Goodman’s role as a tastemaker and power player in an industry dominated by male dealers and artists put her in a rarefied clique of women that included Peggy Guggenheim, Betty Parsons, Ileana Sonnabend, Barbara Gladstone, Mary Boone, and Paula Cooper. She appeared multiple times in ArtReview’s Power 100, a list of the art world’s most influential figures. Despite this, Goodman has been referred to as the “anti-Larry,” an allusion to celebrity gallerist Larry Gagosian.
She long prided herself on prioritizing the creative side of the industry over moneyed collectors and maintaining close relationships with curators and museum directors. A 2015 Art Newspaper article found that 30% of prominent solo artist exhibitions at US art institutions were then represented by only five galleries, including Goodman. (The other four were Gagosian, David Zwirner, Pace, and Hauser Wirth.) “Museums are very important to us,” Goodman said in the article. “We’re not trying to buy the museums. We are interested in making it easy for them to do their research by giving them access to our archive or any information that we have.”

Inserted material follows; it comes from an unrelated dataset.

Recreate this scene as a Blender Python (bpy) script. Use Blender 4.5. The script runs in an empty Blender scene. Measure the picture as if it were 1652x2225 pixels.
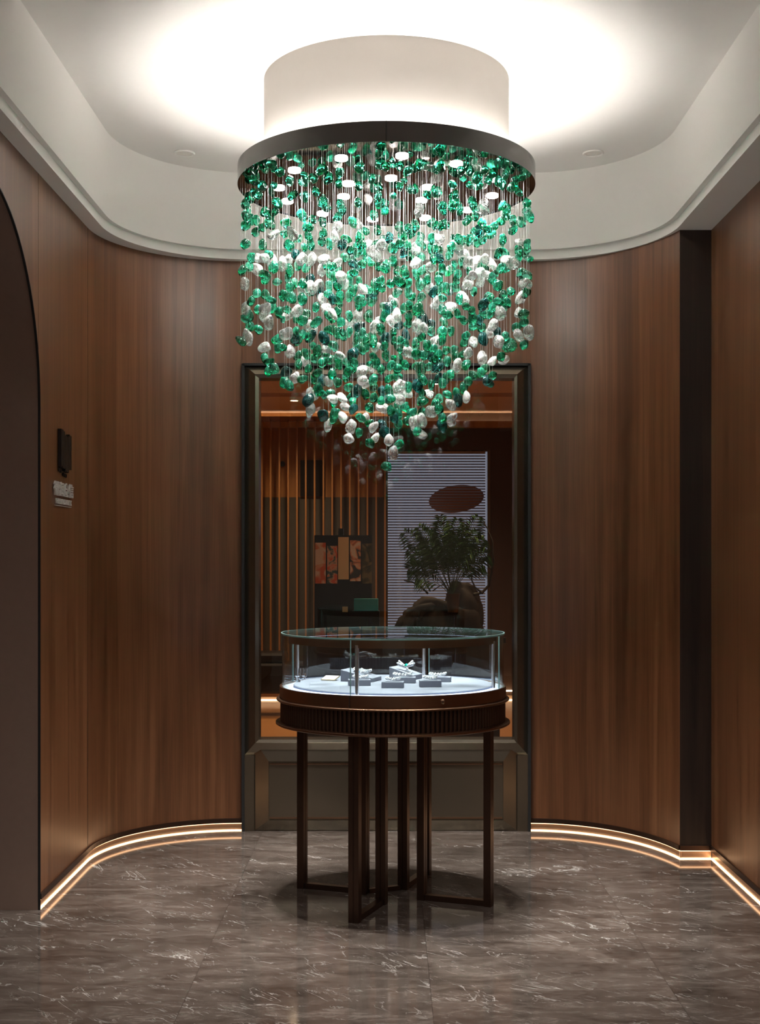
import bpy, bmesh, math, random
from mathutils import Vector, Matrix, noise
random.seed(7)
sc = bpy.context.scene
COL = sc.collection
PI = math.pi
# ------------------------------------------------------------------ camera, world, exposure
CZ, F = 1.473, 2850.0                       # eye height (m), focal length in photo pixels
cam = bpy.data.cameras.new('camera')
cam.sensor_width = 36.0
cam.lens = 36.0 * F / 2225.0
cam.shift_x = -17 / 2225.0
cam.shift_y = 102.5 / 2225.0
cam.clip_start = 0.05
camo = bpy.data.objects.new('camera', cam); COL.objects.link(camo)
camo.location = (0, 0, CZ); camo.rotation_euler = (PI / 2, 0, 0)
sc.camera = camo
w = bpy.data.worlds.new('world'); sc.world = w; w.use_nodes = True
w.node_tree.nodes['Background'].inputs[0].default_value = (1, .93, .86, 1)
w.node_tree.nodes['Background'].inputs[1].default_value = 0.02
sc.view_settings.view_transform = 'Standard'
sc.view_settings.look = 'None'
sc.view_settings.gamma = 1.0
sc.view_settings.use_curve_mapping = False
sc.view_settings.exposure = 1.72
sc.cycles.use_denoising = True
sc.cycles.max_bounces = 16
sc.cycles.transmission_bounces = 14
sc.cycles.transparent_max_bounces = 16
sc.cycles.sample_clamp_indirect = 6.0
# light strengths
SPOT_W = 46.0        # each canopy downlight
RING_E = 34.0        # hidden uplight ring on the canopy
ROOM_FILL_W = 58.0        # each added fill spot, unseen in the ceiling towards the shop
BASE_E = 2.5         # warm strip at the foot of the walls
CASE_E = 1.75        # cool strip inside the showcase
BACK_W = 40.0        # dim lamps of the room behind the pane

def P(x, y, Y):      # point at photo pixel (x,y) at distance Y
    return Vector(((x - 843) * Y / F, Y, CZ - (y - 1215) * Y / F))

# ------------------------------------------------------------------ mesh helpers
class MB:
    def __init__(s): s.v = []; s.f = []
    def add(s, vs, fs):
        o = len(s.v); s.v += [tuple(v) for v in vs]; s.f += [tuple(i + o for i in f) for f in fs]; return s
    def box(s, x0, x1, y0, y1, z0, z1, M=None):
        vs = [Vector(p) for p in ((x0,y0,z0),(x1,y0,z0),(x1,y1,z0),(x0,y1,z0),(x0,y0,z1),(x1,y0,z1),(x1,y1,z1),(x0,y1,z1))]
        if M: vs = [M @ v for v in vs]
        return s.add(vs, [(0,3,2,1),(4,5,6,7),(0,1,5,4),(1,2,6,5),(2,3,7,6),(3,0,4,7)])
    def tube(s, pts, rad, n=8, caps=True):
        pts = [Vector(p) for p in pts]; m = len(pts)
        if not isinstance(rad, (list, tuple)): rad = [rad] * m
        vs = []; ref = Vector((0, 0, 1))
        for i, p in enumerate(pts):
            d = (pts[min(i + 1, m - 1)] - pts[max(i - 1, 0)]).normalized()
            a = d.cross(ref)
            if a.length < .05: a = d.cross(Vector((1, 0, 0)))
            a.normalize(); b = d.cross(a)
            for k in range(n):
                t = 2 * PI * k / n
                vs.append(p + (a * math.cos(t) + b * math.sin(t)) * rad[i])
        fs = [(i*n+k, i*n+(k+1) % n, (i+1)*n+(k+1) % n, (i+1)*n+k) for i in range(m-1) for k in range(n)]
        if caps: fs += [tuple(range(n-1, -1, -1)), tuple(range((m-1)*n, m*n))]
        return s.add(vs, fs)
    def lathe(s, prof, c=(0, 0, 0), n=96, closed=False, rf=None):
        vs = []; m = len(prof)
        for k in range(n):
            t = 2 * PI * k / n; g = rf(k) if rf else 0
            for r, z in prof:
                rr = max(r + g, 0)
                vs.append((c[0] + rr * math.cos(t), c[1] + rr * math.sin(t), c[2] + z))
        fs = []
        for k in range(n):
            k2 = (k + 1) % n
            for i in range(m if closed else m - 1):
                j = (i + 1) % m
                fs.append((k*m+i, k2*m+i, k2*m+j, k*m+j))
        return s.add(vs, fs)
    def arc(s, r0, r1, z0, z1, a0, a1, c=(0, 0, 0), n=32):   # solid arc of rectangular section
        vs = []
        for k in range(n + 1):
            t = a0 + (a1 - a0) * k / n
            for r, z in ((r0, z0), (r1, z0), (r1, z1), (r0, z1)):
                vs.append((c[0] + r*math.cos(t), c[1] + r*math.sin(t), c[2] + z))
        fs = [(k*4+i, (k+1)*4+i, (k+1)*4+(i+1) % 4, k*4+(i+1) % 4) for k in range(n) for i in range(4)]
        fs += [(0, 1, 2, 3), (n*4+3, n*4+2, n*4+1, n*4)]
        return s.add(vs, fs)
    def strip(s, A, B):
        n = len(A)
        return s.add(list(A) + list(B), [(i, i+1, n+i+1, n+i) for i in range(n-1)])
    def ring(s, prof_paths):                                  # list of equal-length paths -> closed solid
        n = len(prof_paths[0]); m = len(prof_paths)
        vs = [p for path in prof_paths for p in path]
        fs = [(j*n+i, j*n+i+1, ((j+1) % m)*n+i+1, ((j+1) % m)*n+i) for j in range(m) for i in range(n-1)]
        fs += [tuple(j*n for j in range(m)), tuple(j*n+n-1 for j in reversed(range(m)))]
        return s.add(vs, fs)
    def build(s, name, mat, parent=None, smooth=None, bevel=0, fix=True):
        me = bpy.data.meshes.new(name); me.from_pydata(s.v, [], s.f); me.materials.append(mat)
        if fix:
            bm = bmesh.new(); bm.from_mesh(me)
            bmesh.ops.remove_doubles(bm, verts=bm.verts, dist=1e-6)
            bmesh.ops.recalc_face_normals(bm, faces=bm.faces); bm.to_mesh(me); bm.free()
        o = bpy.data.objects.new(name, me); COL.objects.link(o)
        if parent is not None: o.parent = parent; o.matrix_parent_inverse = parent.matrix_basis.inverted()
        if smooth is not None:
            me.polygons.foreach_set('use_smooth', [True] * len(me.polygons))
            try: me.set_sharp_from_angle(angle=math.radians(smooth))
            except Exception: pass
        if bevel:
            b = o.modifiers.new('bevel', 'BEVEL'); b.width = bevel; b.segments = 2; b.limit_method = 'ANGLE'; b.angle_limit = .7
        return o
def struct(o): o['kind'] = 'structure'; return o
def tag(o, label, cat, group=None):
    o['label'] = label; o['category'] = cat
    if group: o['group'] = group
    return o
def empty(name, loc=(0, 0, 0), label=None, cat=None, group=None):
    o = bpy.data.objects.new(name, None); COL.objects.link(o); o.location = loc; o.empty_display_size = .05
    if label: tag(o, label, cat, group)
    return o

# ------------------------------------------------------------------ materials
def newmat(name):
    m = bpy.data.materials.new(name); m.use_nodes = True
    return m, m.node_tree, m.node_tree.nodes['Principled BSDF']
def mat(name, col, rough=.5, metal=0, spec=.5, coat=0, emit=None, es=0, trans=0, ior=1.5, bump=0, bscale=200, aniso=0, var=.06):
    m, nt, b = newmat(name)
    b.inputs['Base Color'].default_value = (*col, 1); b.inputs['Roughness'].default_value = rough
    b.inputs['Metallic'].default_value = metal; b.inputs['Specular IOR Level'].default_value = spec
    b.inputs['Coat Weight'].default_value = coat; b.inputs['IOR'].default_value = ior
    b.inputs['Transmission Weight'].default_value = trans; b.inputs['Anisotropic'].default_value = aniso
    if emit: b.inputs['Emission Color'].default_value = (*emit, 1); b.inputs['Emission Strength'].default_value = es
    tc = nt.nodes.new('ShaderNodeTexCoord')
    if not trans and not emit and var:
        n = nt.nodes.new('ShaderNodeTexNoise'); n.inputs['Scale'].default_value = 35; nt.links.new(tc.outputs['Object'], n.inputs['Vector'])
        mr = nt.nodes.new('ShaderNodeMapRange'); mr.inputs[3].default_value = 1 - var; mr.inputs[4].default_value = 1 + var
        nt.links.new(n.outputs['Fac'], mr.inputs[0])
        vm = nt.nodes.new('ShaderNodeVectorMath'); vm.operation = 'SCALE'; vm.inputs[0].default_value = col
        nt.links.new(mr.outputs[0], vm.inputs['Scale']); nt.links.new(vm.outputs[0], b.inputs['Base Color'])
    if bump:
        n2 = nt.nodes.new('ShaderNodeTexNoise'); n2.inputs['Scale'].default_value = bscale; nt.links.new(tc.outputs['Object'], n2.inputs['Vector'])
        bp = nt.nodes.new('ShaderNodeBump'); bp.inputs['Strength'].default_value = bump; bp.inputs['Distance'].default_value = .002
        nt.links.new(n2.outputs['Fac'], bp.inputs['Height']); nt.links.new(bp.outputs[0], b.inputs['Normal'])
    return m
def ramp(nt, stops, interp='LINEAR'):
    r = nt.nodes.new('ShaderNodeValToRGB'); cr = r.color_ramp; cr.interpolation = interp
    while len(cr.elements) < len(stops): cr.elements.new(.5)
    for e, (p, c) in zip(cr.elements, stops): e.position = p; e.color = (*c, 1)
    return r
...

Even with her outsize influence, in person the diminutive Goodman, who stood at a mere five feet tall, was most well known for her taciturn personality and whisper-soft voice. She avoided industry plaudits and dodged most press interviews, preferring that her artists receive the lion’s share of public attention.
In a 2018 W Magazine feature on Goodman, the late American artist Lawrence Weiner, another in the gallery’s long list of icons, said, “There was a joke that we used to make about Marian: ‘Carry a soft stick and lay it down hard.’ She could handle anything. And there’s a kind of grandeur about her generosity.”
Goodman maintained a vigorous schedule into her 90s, reportedly speaking on the telephone to her clients for hours each day; traveling monthly to Europe to visit art fairs, museum openings, and artists’ studios; and throwing dinner parties in her modest rooftop duplex on the Upper West Side.
Goodman established a partnership team in 2021 to succeed her following her retirement; that team now consists of Rose Lord, Junette Teng, Emily-Jane Kirwan, and Leslie Nolen.
She is survived by her two children, Michael Goodman and Amy Goodman, both trustees of the Marian Goodman Foundation.